January 26th, 2011 at 5:10 pm
For those like Derek still listening, the clue for 23 down has been amended on the Grauniad website. It’s:
Conflict with quiet pervert (4)
Which makes perfect sense.
The square brackets have disappeared from 17 down but the enumeration of 16 across is still wrong.
January 26th, 2011 at 5:12 pm
el stano
Thanks, we crossed!
January 26th, 2011 at 5:39 pm
I very much doubt Hugh will have the grace to apologise. The man really should go. I had a truncated conversation with him about the wrongly published puzzles over the Christmas period and the failure of the search facility at the same time. He flatly denied it. Did I say he should go?
January 26th, 2011 at 5:51 pm
From the grauniad at 5:37
My apologies for the initial lack of a clue for 23 dn in this puzzle. The fact is that, with the crosswords online being free and costing the paper an arm and a leg, there is as yet no system in place for me or anyone else to check the content of the Quiptic puzzles before they are put up on screen.
I was away on Monday and Tuesday (for I am a poor freelance and not a Guardian staff member) and did not discover until Tuesday evening that an uncorrected version of this Quiptic had been uploaded instead of a corrected one. The mistake was then corrected today.
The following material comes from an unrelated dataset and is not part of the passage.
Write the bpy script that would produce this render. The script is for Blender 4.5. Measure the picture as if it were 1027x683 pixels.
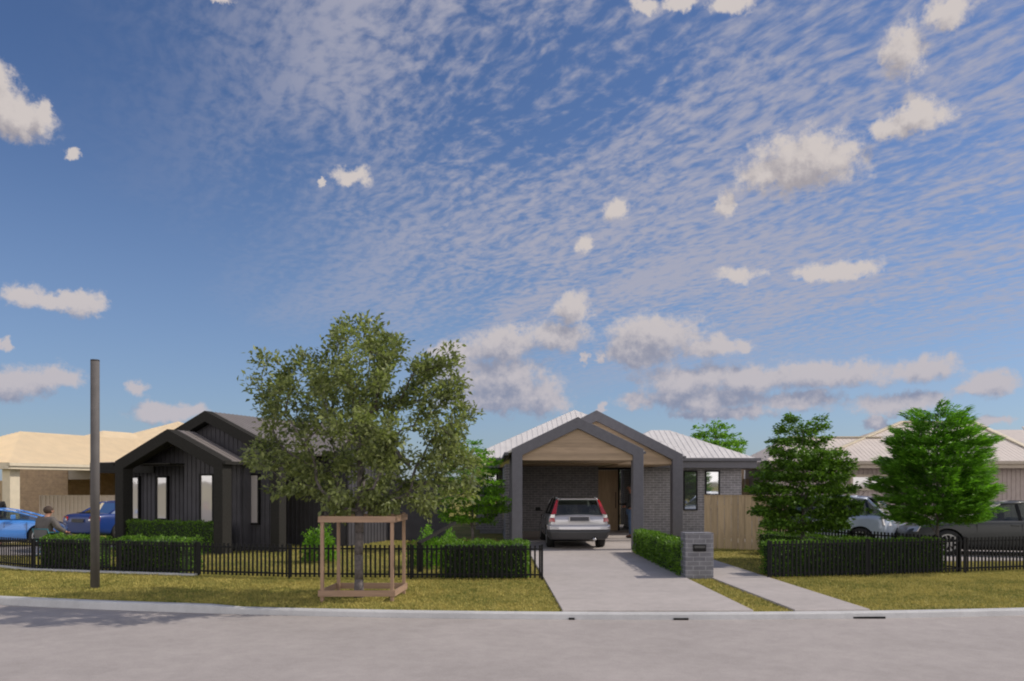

Forgive this brief “explanation” but I am now off to top myself.
HUGH
January 26th, 2011 at 7:23 pm
Hugh Stephenson’s reply in case you didn’t see it:
‘My apologies for the initial lack of a clue for 23 dn in this puzzle. The fact is that, with the crosswords online being free and costing the paper an arm and a leg, there is as yet no system in place for me or anyone else to check the content of the Quiptic puzzles before they are put up on screen.
I was away on Monday and Tuesday (for I am a poor freelance and not a Guardian staff member) and did not discover until Tuesday evening that an uncorrected version of this Quiptic had been uploaded instead of a corrected one. The mistake was then corrected today.
Forgive this brief “explanation” but I am now off to top myself.
HUGH’
January 26th, 2011 at 7:25 pm
Thanks el stano, sorry I have repeated it!